If a and b are vectors, then is this $\frac{\Vert a \Vert}{\Vert b \Vert} \le \Vert \frac{a}{b}\Vert$ relation true ? Can it be proved ? ($\Vert \frac{a}{b}\Vert$ is elementwise operation)

Answer 1

Division is not defined for vectors. I suppose by $\frac{a}{b}$ you mean element-by-element division. No relationship can be proved.

from Cauchy–Schwarz Inequality we know that $$\left \| \mathbf{u}.\mathbf{v} \right \|\le\left \| \mathbf{u} \right \|\left \| \mathbf{v} \right \|$$

Put $\mathbf{u}=\mathbf{a}$ and $\mathbf{v}=\frac{\mathbf{1}}{\mathbf{b}}$ (meaning that the elements in $\mathbf{v}$ are the multiplicative inverse of the elements in $\mathbf{b}$):

$$\left \| \frac{\mathbf{a}}{\mathbf{b}} \right \|\le\left \| \mathbf{a} \right \|\left \| \frac{\mathbf{1}}{\mathbf{b}} \right \|$$ where $\mathbf{1}$ is a vector whose elements are all $1$. This is the only thing that we can say and no further conclusion can be drawn regarding $\frac{\left \| \mathbf{a} \right \|}{\left \| \mathbf{b} \right \|}$ (based on the explanations below).

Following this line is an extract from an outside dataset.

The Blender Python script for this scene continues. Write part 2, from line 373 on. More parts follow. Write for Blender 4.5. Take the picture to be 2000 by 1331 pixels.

We need to compare $\left \| \frac{\mathbf{1}}{\mathbf{b}} \right \|=\sqrt{\sum_i{\frac{1}{b_i^2}}}$ with $\frac{1}{\left \| {\mathbf{b}} \right \|}=\frac{1}{\sqrt{\sum_i{{b_i^2}}}}$.

From the Jensen's inequality, $\frac{1}{\sum_i{b_i^2}}\le\sum_i{\frac{1}{b_i^2}}$, condidering convexity of $\phi(x)=\frac{1}{x}$.

Hence, $\frac{1}{\left \| {\mathbf{b}} \right \|}\le\left \| \frac{\mathbf{1}}{\mathbf{b}} \right \|$.

Answer 2

The inverse of a vector is not defined, so , if $\vec a$ and $\vec b$ are vectors the writing $\frac{\vec a}{\vec b}$ has no meaning.

If $\vec a$ is a vector and $b$ is an element of the scalar field than

$$ \frac{||\vec a||}{|b|}=||\frac{1}{b}\vec a || $$ by definition of ''norm'' (it is the absolute homogeneity property).